I was not gracious; I was angry. I wanted to say, "Where ya been? I do this all the time!" He just repeated his instructions.

"I'm swimming back!" I shouted. "Just don't go near the dam," the pilot said. Gee, you think?! The boat circled back to the aquatic center. I swam a few more strokes upstream, but the pilot was watching and circled back to escort me out of the lake.

I could have written about that. Or how the current only relented about two months ago to let me swim again to the Folsom Prison property, my favorite, a round trip of about three miles through a jagged ravine. Or how clear the water was all summer, the storm water having scoured the river bottom of the milfoil and water hyacinth that had choked the channel during drought years. I used to be lucky to see a fish a year when I begin swimming Lake Natoma. This summer I saw at least two fat trout a day, swimming along with me, just below.

The water has clouded up again since, back to its green murk.

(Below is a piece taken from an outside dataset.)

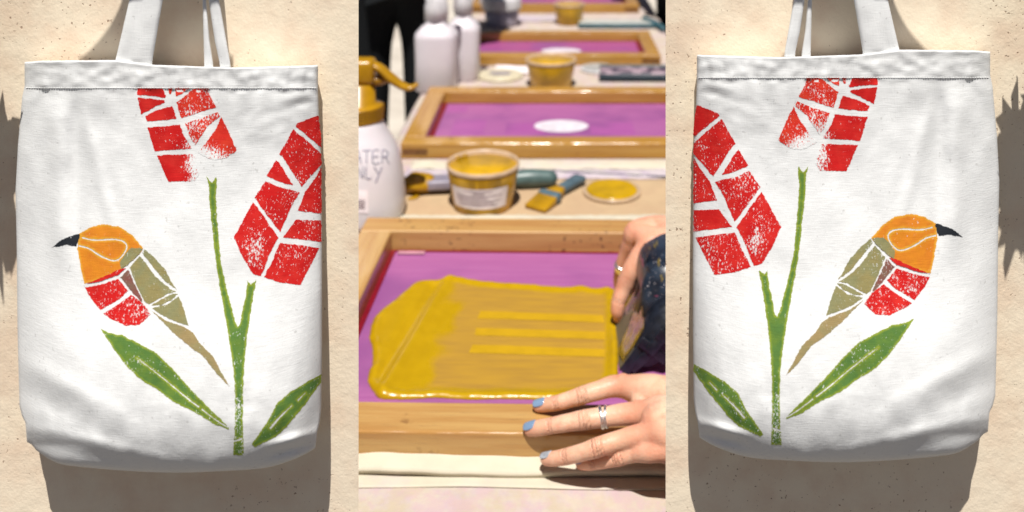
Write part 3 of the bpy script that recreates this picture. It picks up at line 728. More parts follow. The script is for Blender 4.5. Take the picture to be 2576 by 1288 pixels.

Now I just swim. Though I haven't opened Terry Laughlin's book or looked at his DVDs in several years, I try to mind what he taught me. I try to dip my hands into the water quietly, without bubbles. I try to pick up the pace, to swim with easy speed. I have never figured out how this technique can make me swim fast, and I have my suspicions I would have to go to one of the swim camps to learn, and I wasn't in the position to do it.

Lately I practice picking up my pace for long distances, just fast enough before I start making bubbles with my hands. I tell my hips to drive down; I tell my shoulders to let my hips do the work. I lean down, trying to keep my body straight, as if through a tube, as Terry Laughlin taught.

And I swim and swim and swim. And I'm swimming still.

And I thank Terry Laughlin for that. May he rest his shoulder in peace.